BISMARCK, N.D. -- North Dakota's male-dominated Legislature is considering a resolution to nullify its 1975 support of the Equal Rights Amendment, a move seen as offsetting revived efforts nationally to enshrine the nearly half-century-old measure in the U.S. Constitution.  

The resolution sponsored by seven male Republican lawmakers says Congress' deadline for ratification of the gender-equality amendment passed 40 years ago and is no longer valid.  

If the resolution is approved by the Republican-controlled Legislature, North Dakota would join Idaho, Kentucky, Nebraska, Tennessee and South Dakota as states that ratified the amendment and later withdrew their support. The other states rescinded their support by 1979, though it's not clear their withdrawal was valid.  

Linda Coberly, chairwoman of the national ERA Coalition Legal Task Force, said she believes North Dakota is the first state to seek to withdraw its ratification since the 1970s. Several states -- mostly in the South -- that didn't ratify the amendment in its early years are looking at doing it now, she said. 

"I think (North Dakota) is very much in not keeping with what legislatures across the country are looking at," Coberly said.  

Rep. Chuck Damschen, a lead sponsor, said no outside group influenced the measure . He denied that it is "anti-woman" or "anti-women's rights."

"Everybody is equal under the Constitution already," he said.  

Damschen argues that so much time has passed that North Dakota's support is no longer valid. His resolution cites a 1979 deadline set by Congress for the amendment to achieve three-fourths support in the states.  

"If this process continues and is somehow allowed to succeed, it will make a mockery of time limitations," he said.  

Damschen and other supporters believe those still pushing ERA ratification want legal protections that could affect everything from abortions to bathrooms. And they say that goes beyond what the state endorsed when it was one of 35 states to ratify the amendment -- three states short of what was needed.  

Illinois and Nevada have ratified the amendment in the past two years, bringing the number of states who have to 37. Backers are now looking to other states to get the ERA past the threshold needed for enshrinement in the Constitution. A push to ratify the amendment in Virginia failed by a single vote in February.  

Toni Van Pelt, president of the National Organization for Women, said North Dakota's move is clearly in response to the growing momentum to ratify the amendment and called the state's effort a "fruitless exercise."  

Coberly agreed.  

"Historically efforts to rescind ratifications have not been found effective," she said. "It's not something you can take back." 

The North Dakota resolution sailed through the House earlier this month by a vote of 67-21. All eight Democratic women in the chamber voted against it. One Republican woman, Shannon Roers Jones, also voted against it. Only 30 of North Dakota's 141 legislators are women.  

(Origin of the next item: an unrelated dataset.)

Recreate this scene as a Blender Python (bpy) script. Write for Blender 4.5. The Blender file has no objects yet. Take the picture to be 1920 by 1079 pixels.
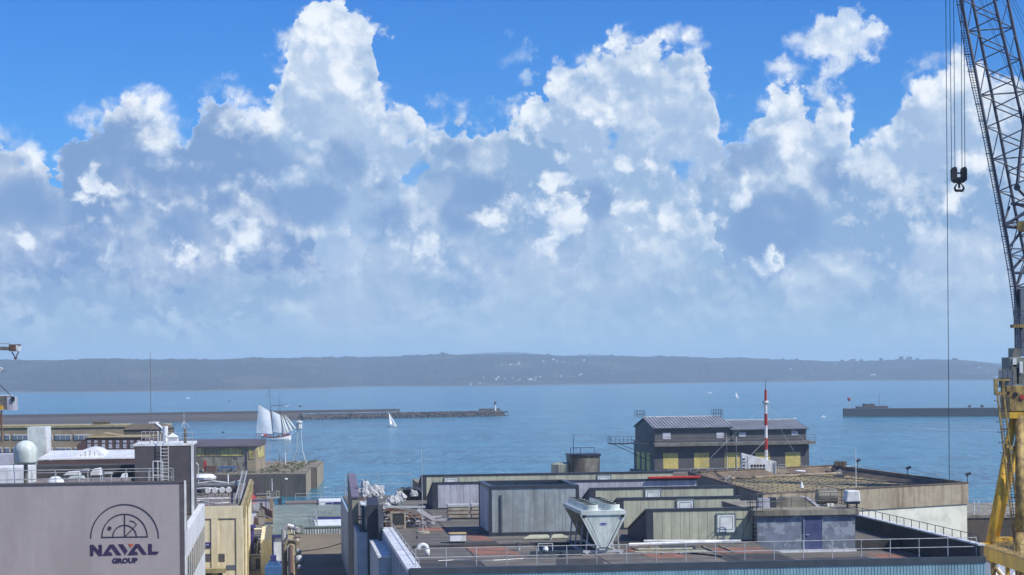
import bpy, bmesh, math, random
from mathutils import Vector, Matrix, Euler
random.seed(7)
SC = bpy.context.scene
R = math.radians
PI = math.pi
# ------------------------------------------------------------------ camera
F = 3733.0                      # focal length in photo pixels (about 70 mm on full frame)
CAMZ = 32.0                     # eye height above the water of the harbour
ROLL = 0.0098
cam = bpy.data.cameras.new('camera'); co = bpy.data.objects.new('camera', cam)
SC.collection.objects.link(co); SC.camera = co
cam.sensor_width = 36; cam.lens = F / 1920 * 36; cam.shift_y = 160.5 / 1920
cam.clip_start = 0.5; cam.clip_end = 40000
co.location = (0, 0, CAMZ)
co.rotation_euler = Euler((PI / 2, 0, 0)).to_matrix().to_euler()
co.matrix_world = Matrix.Translation((0, 0, CAMZ)) @ Matrix.Rotation(PI / 2, 4, 'X') @ Matrix.Rotation(-ROLL, 4, 'Z')

def un(px, py):                 # photo pixel -> view slopes on a level camera
    dx, dy = px - 960.0, py - 700.0
    return (dx - ROLL * dy) / F, -(dy + ROLL * dx) / F
def at(px, py, Y):              # point at depth Y
    a, b = un(px, py)
    return Vector((a * Y, Y, CAMZ + b * Y))
def on(px, py, z):              # point on the horizontal plane z
    a, b = un(px, py)
    Y = (z - CAMZ) / b
    return Vector((a * Y, Y, z))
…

Next week the resolution is likely to go to the Senate, where the GOP also wields supermajority power. The Senate committee that heard testimony on the bill gave it a "do not pass" recommendation on Friday.  

West Fargo Republican Rep. Austen Schauer, another supporter of the bill, told fellow representatives that the ERA movement "supports expanding abortion rights, overturning abortion restrictions, redefining gender, flipping state legislatures from red to blue and electing feminist candidates."  

Rep. Gretchen Dobervich, a Fargo Democrat who voted against the resolution, called it an insult.  

"It's coming from a place of fear -- fear of transgender people wanting to use their bathroom," she said.  

Linda Thorson, the state director for the conservative religious group Concerned Women for America, said the ERA would expand abortion rights and a "genderless agenda" under the guise of women's rights.  

It also would eliminate the exemption of women from the military draft and "compulsory front-line combat," she said.  

"Just as rules are rules, deadlines are deadlines and the ERA's deadline came and went," Thorson added.  

Coberly and Van Pelt said ERA opponents have used the same arguments for decades. They say two bills await action in Congress that would extend the deadline for ratification.  

The anti-ERA resolution comes after North Dakota legislators passed a resolution in 2007 encouraging a recommitment to final passage of the ERA nationally. None of the male or female lawmakers who sponsored that bipartisan resolution are still around.